A note of outrage on the leftie blogs I sometimes peruse is that Barack voted to confirm Condi Rice as Secretary of State yesterday. Therefore, the silly leftist logic goes, Barack is an evil sellout and has been all along. This is why we win elections you see. Rice is indeed an odious person, I’ve never seen any public figure lie, evade and distort with such an unflinching aura of moral rectitude before. But come on, do you really think a less odious person would get the job if she didn’t? Fight the battles you can win, fools. My man knows what he’s doing.

The cast of Hamlet also knows what it’s doing. It was a wonderful adrenaline pumping opening, and work I’m really proud of such as I’ve not felt since…well L3K, the last full length show I did. As usual, the critics are damned fools. This is distressing to me only in that I fear they are an obstacle to getting people to come to the shows I’m involved in. My old pal Nick Green from the mostly worthless but I read it every week anyway Chicago Reader talked about how “unthinkable” it was that the director Frank cut the player sequence from the show.

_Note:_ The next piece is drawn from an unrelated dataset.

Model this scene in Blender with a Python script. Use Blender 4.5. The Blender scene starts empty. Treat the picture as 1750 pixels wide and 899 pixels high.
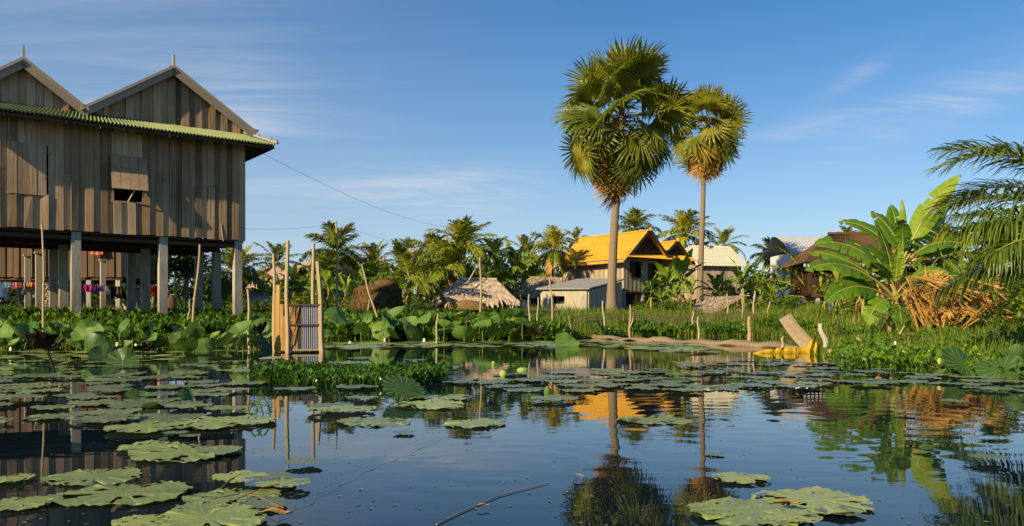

While that sequence was nice and everything, its omission obviously wasn’t unthinkable, because you know, he thought it. He also said that period costumes were an “odd choice” for an otherwise no frills production. That’s just weird, and goes to show the alienation between the way critics and normal people think. What should we wear for no frills productions, jeans and t-shirts? I don’t know, he said some other stuff, but I’m not as motivated to eviscerate him as I did with his L3K review.

The guy I do want to eviscerate is Tom Williams, who runs what’s basically a gushing fansite called chicagocritic.com. He’s kind of like that Inside the Actors Studio guy in that he pretty much gushes over everything stupidly. I was inclined to like him once upon a time because he once singled my friend Tom Schorsch out for praise and I was living on the guy’s futon at the time, so I felt he was worthy of praise just for that. Just recently though he got into this epic scandal (there really aren’t that many scandals in Chicago theatre that I’m aware of) where he got caught plagiarizing stuff. He announced his retirement, but was apparently lying about that. Anyway, he was overheard to remark “Why in the world would they cast a Middle Easterner as Hamlet”? I don’t know, probably the same reason that medieval Scandanavians are speaking Elizabethan English. He went on to condemn the actors in our show (I escaped unscathed as far as I could tell) for speaking too fast, and concluded this was because we were too young and inexperienced to handle the majesty of Shakespeare’s language. He concluded that people “new to Shakespeare” would be okay with this but he having seen “major equity” productions knew the far superior variety. This is kind of counterintuitive to me because I would think if you’re familiar with the material you’re *more* likely to appreciate it when it’s spoken at a conversational pace (which is how we were directed) than when every syllable is e-nunce-i-a-ted like British grammar school. In the printed review he still commented on Bobby’s ethnicity, in a more underhanded way. He said he liked Bobby except that he slipped into “his Middle Eastern” accent sometimes. In point of fact, Bobby is Indian-American and speaks in a Midwestern American dialect.

What happened to the days when critics themselves were brilliant and entertaining writers, like Dorothy Parker and SJ Perelman? Maybe I need to be a critic and save the profession.

You know what? There is no “majesty” in Shakespeare’s language anymore than my language or yours. It’s English. And it’s about 75% the same now as it was then. Putting “the Bard” on a pedestal detracts from his true genius, which was an ability to speak to us across time, in words we recognize as our own. I like English, it’s cool. I wish the critics used it better.